Yes, it can be derived directly, assuming some familiarity with the Fibonacci numbers. I am using the initial conditions $F_1=F_2=1$ for the Fibonacci numbers, which impies that $$ a_{n}=\frac{F_{2n-1}}{F_{2n}} $$
There is a nice property involving functions of the form $$ f(x) = \frac{ax+b}{cx+d} $$ If you compose such an $f$ with another $g(x)=\frac{px+q}{sx+t}$ of the same form, the result is another function in the same form, whose coefficients are identical to matrix product of the squares of coefficients of $f$ and $g$: $$ f\circ g = \frac{(ap+bs)x+(aq+bt)}{(cp+ds)x+(cq+dt)} $$ Letting $$ f(x)=\frac{1+x}{2+x} $$ this implies that $$a_n=f\circ f\circ \dots \circ f\big(1\big),$$ with $n-1$ functions composed.
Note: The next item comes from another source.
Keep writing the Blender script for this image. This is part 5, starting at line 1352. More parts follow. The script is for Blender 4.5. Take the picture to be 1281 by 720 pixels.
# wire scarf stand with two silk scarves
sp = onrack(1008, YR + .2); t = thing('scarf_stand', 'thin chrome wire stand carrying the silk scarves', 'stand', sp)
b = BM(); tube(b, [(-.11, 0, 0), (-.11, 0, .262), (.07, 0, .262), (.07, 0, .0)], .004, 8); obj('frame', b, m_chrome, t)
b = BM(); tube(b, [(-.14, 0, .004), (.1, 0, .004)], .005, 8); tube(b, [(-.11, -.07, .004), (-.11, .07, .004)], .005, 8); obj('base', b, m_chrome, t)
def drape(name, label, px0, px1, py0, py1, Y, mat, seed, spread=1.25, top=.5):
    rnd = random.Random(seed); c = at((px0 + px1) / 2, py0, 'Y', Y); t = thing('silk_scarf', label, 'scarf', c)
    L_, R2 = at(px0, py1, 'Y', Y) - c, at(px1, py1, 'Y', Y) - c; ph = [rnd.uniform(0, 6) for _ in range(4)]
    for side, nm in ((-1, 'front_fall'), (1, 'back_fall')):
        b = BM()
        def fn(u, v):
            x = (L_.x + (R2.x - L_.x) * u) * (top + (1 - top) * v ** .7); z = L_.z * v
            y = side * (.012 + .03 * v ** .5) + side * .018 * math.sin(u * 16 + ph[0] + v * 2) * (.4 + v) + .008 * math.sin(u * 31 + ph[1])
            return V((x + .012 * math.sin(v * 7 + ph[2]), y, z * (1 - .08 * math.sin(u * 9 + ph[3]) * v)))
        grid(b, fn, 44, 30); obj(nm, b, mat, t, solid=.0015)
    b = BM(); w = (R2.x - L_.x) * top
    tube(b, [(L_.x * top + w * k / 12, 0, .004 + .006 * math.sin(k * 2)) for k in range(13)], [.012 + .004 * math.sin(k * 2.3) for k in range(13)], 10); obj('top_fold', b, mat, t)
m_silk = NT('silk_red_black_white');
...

Using the matrix connection, and the observation that substituting $x=1$ results in a fraction whose numerator and denominator are the components of the right column of this matrix, this implies that $a_n$ is a fraction whose numerator an denominator are given by the matrix $$ a_n=\frac{b_n}{c_n},\qquad \begin{bmatrix}b_n\\c_n\end{bmatrix}=\begin{bmatrix}1&1\\1&2\end{bmatrix}^{n-1}\begin{bmatrix}1\\0\end{bmatrix} =\begin{bmatrix}0&1\\1&1\end{bmatrix}^{2(n-1)}\begin{bmatrix}1\\0\end{bmatrix} $$ Finally, recall that $\begin{bmatrix}0&1\\1&1\end{bmatrix}$ is the "Fibonacci matrix" which satisfies $$ \begin{bmatrix}0&1\\1&1\end{bmatrix}^n=\begin{bmatrix}F_{n-1}&F_n\\F_{n}&F_{n+1}\end{bmatrix}, $$ an identity which follows directly from the recurrence $F_n=F_{n-1}+F_{n-2}$ and base cases $F_0=0,F_1=1$.